I was disappointed that the original reddit post was a computer generated animation.
Ok, the premise is a virtual rubber band, which sticks to the wheel at the exact point it touches initially. Further, the rubber band is infinitely stretchable.
Is there any reason to think a real rubber band could perform a similar (obviously limited) function and accurately stretch out in a logarithmic scale as shown?
I kind of doubt it … and, having grown up using slide rules in high school, this topic seems to require a much lower level of intellect than your usual gems of genius.
Its 1:30am here in Adelaide, insomnia and hunger make this old man very grumpy. I should point out that I think Burkard is brilliantly clever, entertaining and a thoroughly nice person in real life.

Are you really a real mathematician if you can do arithmetic in your head?

your animations are so ingenious and wonderfully explanatory. I can often understand your talks even without sound

Great video as always! We sent men to the moon using slide rules. When I was a young engineer (circa 1988), I was chatting with one of my mentors that was retiring that day. As he was packing, he pulled out a slide rule. I marveled at it, but I didn't know how to use one. He gave me a quick lesson and then gave it to me with the promise I would learn how to use it and hand it over and teach a worthy new engineer how to use it when I retire. As I approach full retirement, I need to find a young mind that will honor this tradition. I am thinking about teaching STEM in the summer from home. Maybe I can pass it down to one of my students. From that day on, whenever I leave a company for newer horizons, I always give an engineering a trinket of sort to a young engineer (usually right out of school). Since I work with mostly electrical engineers, it is usually a brand new high quality Digital Multi Meter (DMM) - if I know they don't have one. It is a nice tradition. I also dispense some sage advice - I make a little ceremony of it. One made me teary eye as he thanked me for being his mentor.

My circular slide rule in collage had all the usual scales, including the square scales, the trig scales, and the log-log scale. There were separate inner wheels on the front and back, and the index wrapped around allowing you to transfer values between the front and rear scales.

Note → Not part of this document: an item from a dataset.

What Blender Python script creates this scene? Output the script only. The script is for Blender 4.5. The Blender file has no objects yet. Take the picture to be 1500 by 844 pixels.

This is the best description of a slide rule that I've ever seen, and I appreciate the history lesson, too.

in the early 60s I had a circular slide rule with the brand name Micronta from a store chain in the US called Radio Shack, (such wonderful memories, thank you Dr M)

These are Slide Rules and how people used to compute before digital calculators. Awesome!!!

Simply brilliant!

I remember my Father using a slide rule, for his college classes. I never knew how to use one until this video.Ty

So what is being said: That it took until after the Spanish Conquest of the Americas, & discovery of rubber, to invent the rubber band to make use of the logarithmic scale on a slide rule! Very astute. ::: Mathologer got me with the “Root of Evil” shirt, subscribed❣️. :: We were still using and taught how to use slide rules thru late 80s in college/university, back in Seattle. calculators still weren’t very advanced so logarithm were the better/fastest way to get physical results... was never sure what the other lines on a slide rule were for though⁉️

Nice video, I was waiting for description from the point of view of an ODE. Let x(a) denote the position of a point x after the wheel has been rotated by an angle a. And assume that 0 < x(a) < L, where the rubber band has initial length L. Then we can impose that the position of x, relative to the rubber band, is invariant under stretching: x/L = (x+dx)/(L + da R), where dx, da are infinitesimal changes in the position and angle, and R denotes the wheel radius. Some simplification (omitting higher order terms) yields dx/da = x R / L. Hence x(a) = x(0) exp(a R / L). You can then define the length of the remaining rubber band l(a) (length of the part of the rubber band which is not yet on the wheel, after rotating it by an angle a) as the position x(0) for which x(a) = L. Hence L = l(a) exp(a R / L) which implies that l(a) = L exp(-a R / L). Then requiring that l(2 pi) = L / 10 yields R = (L/2 pi) ln 10, and therefore l(a) = 10^(-a/2 pi) L. This also shows that the wheel has circumference of 2 pi R = L ln 10.
Anyways, this approach seems needlessly complicated compared to the nice visual explanations.

I'm a carpenter and there are tricks using rulers to determine half and many other things even the age of someone this representation explains it well!